On things like this, ballgames can turn. We'll get 'em tomorrow.

Two final notes: I thought having Kosuke Fukudome bunt in the 8th was the right call, especially since he usually handles the bat so well; this was a situation where you're not bunting strictly to sacrifice, but perhaps to beat it out. Dome had that in mind, as he attempted to push the bunt past Damaso Marte, but didn't quite get it far enough, and Marte was able to throw the lead runner, Aramis Ramirez, out at second, effectively killing the rally.

And conspicuous by his absence was Jim Edmonds. Rather than double-switching in the 9th when Marmol came in with Mike Fontenot, Lou could have used Edmonds to bat for Marmol in the last of the ninth. Instead, Edmonds stayed anchored to the bench today, and likely will be again tomorrow with yet another lefty, Phil Dumatrait (who the Cubs have beaten like the proverbial drum), going.

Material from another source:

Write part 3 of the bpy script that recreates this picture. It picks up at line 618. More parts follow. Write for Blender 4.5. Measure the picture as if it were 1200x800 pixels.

Finally, I heard today about some things that are happening to the guy who jumped out of the bleachers last Sunday. He was apparently dared by some of his friends (as is the usual thing in these cases, perhaps fueled by alcohol), and was in the Navy. He's being discharged from the Navy (my guess is, not honorably), and has also lost a chance to qualify for the US Olympic team, and may wind up in prison, convicted of a felony.

That's a lesson, kids. Don't do stuff like that. There are consequences for bad choices. The jumper apparently had everything going for him and has lost a lot due to one bad choice.